On laisse au lecteur le bonheur de découvrir ce dense et captivant et sensuel roman. On ne s'est pas attardée en Nouvelle-France par crainte de nous répéter. Là encore, le lecteur y trouvera son compte. Le périple bouleversant de Pawel et de François nous a semblé nécessaire pour nous faire découvrir la tragédie des Juifs au long des siècles. Deux hommes qui ont dû composer avec la stupidité bornée de leur époque. Récit fictif, qui a permis à André Vanasse de mettre au jour certains points — obscurs ? — de ses ascendances, ce que nous lisons avec curiosité dans son épilogue fort détaillé. On souhaite que son roman suscite un regard neuf et tolérant sur les premiers arrivants en Nouvelle-France.

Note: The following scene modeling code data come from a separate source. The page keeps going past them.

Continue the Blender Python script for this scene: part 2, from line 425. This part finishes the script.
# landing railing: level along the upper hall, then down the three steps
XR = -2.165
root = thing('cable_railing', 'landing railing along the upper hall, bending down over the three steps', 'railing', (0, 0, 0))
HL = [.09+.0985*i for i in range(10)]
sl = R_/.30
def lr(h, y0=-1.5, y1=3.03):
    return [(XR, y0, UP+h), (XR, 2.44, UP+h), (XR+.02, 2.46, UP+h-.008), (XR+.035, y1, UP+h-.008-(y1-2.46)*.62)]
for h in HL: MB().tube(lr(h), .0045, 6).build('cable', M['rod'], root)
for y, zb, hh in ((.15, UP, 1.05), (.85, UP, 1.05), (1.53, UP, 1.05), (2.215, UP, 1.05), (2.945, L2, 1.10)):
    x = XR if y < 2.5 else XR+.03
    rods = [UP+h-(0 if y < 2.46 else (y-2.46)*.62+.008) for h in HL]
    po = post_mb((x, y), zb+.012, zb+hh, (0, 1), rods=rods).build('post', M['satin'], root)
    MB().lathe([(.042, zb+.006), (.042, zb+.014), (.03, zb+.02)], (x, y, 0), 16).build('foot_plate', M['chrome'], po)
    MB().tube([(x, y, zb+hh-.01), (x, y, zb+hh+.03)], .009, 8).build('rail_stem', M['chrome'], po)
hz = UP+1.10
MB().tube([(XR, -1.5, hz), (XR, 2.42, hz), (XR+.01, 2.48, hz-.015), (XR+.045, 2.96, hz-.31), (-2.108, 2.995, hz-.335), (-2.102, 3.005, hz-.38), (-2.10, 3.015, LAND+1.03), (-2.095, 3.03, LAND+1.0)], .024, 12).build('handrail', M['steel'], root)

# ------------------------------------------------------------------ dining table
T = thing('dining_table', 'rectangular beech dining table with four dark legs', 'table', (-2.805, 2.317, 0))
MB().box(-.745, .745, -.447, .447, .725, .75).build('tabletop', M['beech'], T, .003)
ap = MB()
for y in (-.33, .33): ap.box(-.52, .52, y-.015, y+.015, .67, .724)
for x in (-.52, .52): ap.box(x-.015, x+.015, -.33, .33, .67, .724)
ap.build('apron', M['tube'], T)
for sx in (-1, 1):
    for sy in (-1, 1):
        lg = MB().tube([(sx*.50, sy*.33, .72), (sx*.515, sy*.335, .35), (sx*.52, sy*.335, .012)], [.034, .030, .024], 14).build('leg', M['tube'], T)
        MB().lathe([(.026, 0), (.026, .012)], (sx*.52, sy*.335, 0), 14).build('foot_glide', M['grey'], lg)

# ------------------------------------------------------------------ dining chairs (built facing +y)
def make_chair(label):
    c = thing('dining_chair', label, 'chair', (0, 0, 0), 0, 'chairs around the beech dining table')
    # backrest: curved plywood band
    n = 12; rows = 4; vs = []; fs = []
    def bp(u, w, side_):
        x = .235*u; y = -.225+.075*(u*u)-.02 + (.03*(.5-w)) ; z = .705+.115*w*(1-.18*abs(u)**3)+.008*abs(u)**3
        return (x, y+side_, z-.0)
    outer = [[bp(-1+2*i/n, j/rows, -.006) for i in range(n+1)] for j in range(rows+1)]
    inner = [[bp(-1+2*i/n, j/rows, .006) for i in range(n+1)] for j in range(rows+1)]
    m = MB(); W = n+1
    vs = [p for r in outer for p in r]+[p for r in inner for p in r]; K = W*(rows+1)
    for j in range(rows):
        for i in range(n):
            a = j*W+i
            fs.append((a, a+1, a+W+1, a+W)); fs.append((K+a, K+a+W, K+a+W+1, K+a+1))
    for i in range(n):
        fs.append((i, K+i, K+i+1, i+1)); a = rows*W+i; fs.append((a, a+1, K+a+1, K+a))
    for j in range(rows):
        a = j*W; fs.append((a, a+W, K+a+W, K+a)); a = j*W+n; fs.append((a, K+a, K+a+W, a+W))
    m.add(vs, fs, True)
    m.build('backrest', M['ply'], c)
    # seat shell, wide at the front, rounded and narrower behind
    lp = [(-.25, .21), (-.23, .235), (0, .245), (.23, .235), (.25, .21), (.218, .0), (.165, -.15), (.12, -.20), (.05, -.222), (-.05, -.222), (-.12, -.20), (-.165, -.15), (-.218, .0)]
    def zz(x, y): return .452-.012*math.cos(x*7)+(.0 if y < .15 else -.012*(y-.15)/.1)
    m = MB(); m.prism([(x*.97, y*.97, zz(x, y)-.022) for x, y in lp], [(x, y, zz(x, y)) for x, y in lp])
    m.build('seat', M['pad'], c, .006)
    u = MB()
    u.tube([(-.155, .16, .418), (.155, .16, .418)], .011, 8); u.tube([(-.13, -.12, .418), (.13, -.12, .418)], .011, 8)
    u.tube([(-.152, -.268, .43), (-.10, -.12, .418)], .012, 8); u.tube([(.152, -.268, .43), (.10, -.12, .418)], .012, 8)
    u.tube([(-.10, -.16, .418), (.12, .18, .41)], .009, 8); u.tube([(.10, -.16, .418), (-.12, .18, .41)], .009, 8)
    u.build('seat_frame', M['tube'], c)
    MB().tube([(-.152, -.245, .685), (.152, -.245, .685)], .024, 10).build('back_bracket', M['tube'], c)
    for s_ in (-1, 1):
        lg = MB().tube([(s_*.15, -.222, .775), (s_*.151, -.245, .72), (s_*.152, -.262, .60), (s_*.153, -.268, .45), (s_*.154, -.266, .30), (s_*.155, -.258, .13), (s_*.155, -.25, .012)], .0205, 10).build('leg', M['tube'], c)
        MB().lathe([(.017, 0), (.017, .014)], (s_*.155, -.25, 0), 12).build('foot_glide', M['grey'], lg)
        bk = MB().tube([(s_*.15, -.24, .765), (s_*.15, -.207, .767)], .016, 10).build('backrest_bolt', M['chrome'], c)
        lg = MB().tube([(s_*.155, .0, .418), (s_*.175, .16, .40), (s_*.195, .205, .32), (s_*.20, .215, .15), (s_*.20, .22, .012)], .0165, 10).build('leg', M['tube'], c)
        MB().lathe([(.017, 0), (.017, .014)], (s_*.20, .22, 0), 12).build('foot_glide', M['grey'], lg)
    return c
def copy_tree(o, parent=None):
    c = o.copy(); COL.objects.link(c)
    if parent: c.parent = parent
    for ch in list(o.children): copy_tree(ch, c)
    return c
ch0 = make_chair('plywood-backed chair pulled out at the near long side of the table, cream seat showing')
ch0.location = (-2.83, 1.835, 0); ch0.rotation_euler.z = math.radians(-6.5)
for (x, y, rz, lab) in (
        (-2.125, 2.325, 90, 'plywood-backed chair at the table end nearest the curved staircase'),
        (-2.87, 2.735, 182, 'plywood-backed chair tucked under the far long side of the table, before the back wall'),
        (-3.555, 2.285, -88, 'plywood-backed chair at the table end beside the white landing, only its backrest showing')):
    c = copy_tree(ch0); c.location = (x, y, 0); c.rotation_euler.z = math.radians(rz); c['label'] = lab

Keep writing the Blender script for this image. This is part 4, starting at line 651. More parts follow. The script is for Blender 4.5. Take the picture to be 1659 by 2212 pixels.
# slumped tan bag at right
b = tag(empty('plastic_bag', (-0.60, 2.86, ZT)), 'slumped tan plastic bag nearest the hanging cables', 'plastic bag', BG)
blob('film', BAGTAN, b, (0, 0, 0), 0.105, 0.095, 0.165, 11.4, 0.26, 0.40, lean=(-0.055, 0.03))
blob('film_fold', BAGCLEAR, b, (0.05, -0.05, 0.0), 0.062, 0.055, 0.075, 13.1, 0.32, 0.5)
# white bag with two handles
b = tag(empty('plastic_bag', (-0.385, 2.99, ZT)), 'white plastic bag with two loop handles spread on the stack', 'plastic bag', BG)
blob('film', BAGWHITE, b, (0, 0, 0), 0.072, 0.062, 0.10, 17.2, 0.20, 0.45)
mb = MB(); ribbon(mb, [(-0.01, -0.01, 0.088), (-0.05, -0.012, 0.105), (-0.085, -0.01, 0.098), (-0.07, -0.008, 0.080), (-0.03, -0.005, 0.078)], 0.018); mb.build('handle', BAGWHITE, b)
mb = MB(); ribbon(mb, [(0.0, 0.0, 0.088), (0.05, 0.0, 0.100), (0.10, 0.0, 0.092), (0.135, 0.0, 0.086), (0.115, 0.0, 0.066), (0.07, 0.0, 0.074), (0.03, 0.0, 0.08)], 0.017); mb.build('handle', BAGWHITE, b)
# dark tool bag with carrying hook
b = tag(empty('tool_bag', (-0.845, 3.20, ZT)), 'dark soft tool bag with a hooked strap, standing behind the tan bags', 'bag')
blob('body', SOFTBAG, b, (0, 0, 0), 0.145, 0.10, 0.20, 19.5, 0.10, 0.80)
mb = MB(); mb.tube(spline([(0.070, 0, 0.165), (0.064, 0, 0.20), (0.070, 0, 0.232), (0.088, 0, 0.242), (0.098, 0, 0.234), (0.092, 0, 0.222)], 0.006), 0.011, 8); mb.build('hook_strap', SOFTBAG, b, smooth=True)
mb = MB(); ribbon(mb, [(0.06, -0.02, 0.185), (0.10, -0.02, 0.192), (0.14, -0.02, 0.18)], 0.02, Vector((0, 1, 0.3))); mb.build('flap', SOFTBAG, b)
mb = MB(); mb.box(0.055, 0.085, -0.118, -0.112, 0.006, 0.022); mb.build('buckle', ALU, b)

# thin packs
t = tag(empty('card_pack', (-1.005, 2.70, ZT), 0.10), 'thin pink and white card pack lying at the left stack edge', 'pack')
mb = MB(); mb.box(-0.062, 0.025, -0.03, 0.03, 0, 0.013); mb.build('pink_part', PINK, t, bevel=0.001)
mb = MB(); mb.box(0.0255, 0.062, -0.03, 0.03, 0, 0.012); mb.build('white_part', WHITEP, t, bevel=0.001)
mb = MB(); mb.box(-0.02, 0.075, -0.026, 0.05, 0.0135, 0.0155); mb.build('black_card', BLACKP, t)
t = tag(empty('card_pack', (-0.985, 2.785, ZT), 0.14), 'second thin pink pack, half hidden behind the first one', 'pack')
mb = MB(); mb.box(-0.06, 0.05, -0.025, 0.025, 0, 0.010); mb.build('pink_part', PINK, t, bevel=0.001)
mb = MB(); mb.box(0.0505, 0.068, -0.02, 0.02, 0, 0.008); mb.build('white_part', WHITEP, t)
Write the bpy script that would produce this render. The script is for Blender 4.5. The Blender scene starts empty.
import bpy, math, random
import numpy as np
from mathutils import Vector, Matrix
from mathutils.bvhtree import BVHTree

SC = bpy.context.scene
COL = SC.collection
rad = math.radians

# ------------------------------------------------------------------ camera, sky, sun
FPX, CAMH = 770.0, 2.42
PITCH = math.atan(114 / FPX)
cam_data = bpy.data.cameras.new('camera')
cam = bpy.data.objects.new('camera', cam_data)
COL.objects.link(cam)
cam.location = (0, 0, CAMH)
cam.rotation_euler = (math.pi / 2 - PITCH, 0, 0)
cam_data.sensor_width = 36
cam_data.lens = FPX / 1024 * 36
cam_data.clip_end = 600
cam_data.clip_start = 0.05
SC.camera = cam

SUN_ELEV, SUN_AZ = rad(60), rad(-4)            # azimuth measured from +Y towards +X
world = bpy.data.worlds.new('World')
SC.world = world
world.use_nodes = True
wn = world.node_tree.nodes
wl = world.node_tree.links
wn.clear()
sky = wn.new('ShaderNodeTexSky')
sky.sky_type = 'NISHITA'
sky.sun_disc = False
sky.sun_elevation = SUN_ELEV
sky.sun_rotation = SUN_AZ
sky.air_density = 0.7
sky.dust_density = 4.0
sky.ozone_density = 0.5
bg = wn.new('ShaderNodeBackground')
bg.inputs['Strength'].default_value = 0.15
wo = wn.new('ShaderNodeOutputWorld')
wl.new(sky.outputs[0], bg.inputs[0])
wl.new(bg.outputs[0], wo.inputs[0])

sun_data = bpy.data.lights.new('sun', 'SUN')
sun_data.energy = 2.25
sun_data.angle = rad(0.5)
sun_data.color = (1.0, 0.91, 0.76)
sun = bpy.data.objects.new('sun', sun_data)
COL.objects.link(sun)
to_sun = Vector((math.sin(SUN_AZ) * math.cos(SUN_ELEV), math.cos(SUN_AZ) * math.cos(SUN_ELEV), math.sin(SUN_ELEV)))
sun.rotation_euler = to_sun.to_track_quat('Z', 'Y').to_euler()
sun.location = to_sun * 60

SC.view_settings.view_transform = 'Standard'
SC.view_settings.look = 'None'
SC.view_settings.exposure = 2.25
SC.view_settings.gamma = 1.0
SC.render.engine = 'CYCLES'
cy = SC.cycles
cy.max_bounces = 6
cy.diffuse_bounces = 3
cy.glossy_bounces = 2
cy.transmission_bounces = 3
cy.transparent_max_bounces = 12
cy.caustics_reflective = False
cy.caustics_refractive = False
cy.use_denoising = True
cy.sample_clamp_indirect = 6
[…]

Déchirer l'image erronée d'hommes et de femmes, surtout d'hommes, débarquant avec grande âme dans un pays rébarbatif, où tout était à faire. En accord avec l'écrivain, on aime que l'éventail de nouveaux pionniers soit élargi. Même si ces Juifs pestiférés ne purent choisir leur terre d'accueil, au moins en celle-ci ont-ils pu y trouver quelque paix, à l'abri de discriminations humiliantes.

Roman-témoignage que nous devons lire, pour essayer de nous convaincre qu'au fond de nous, nous sommes tous juifs.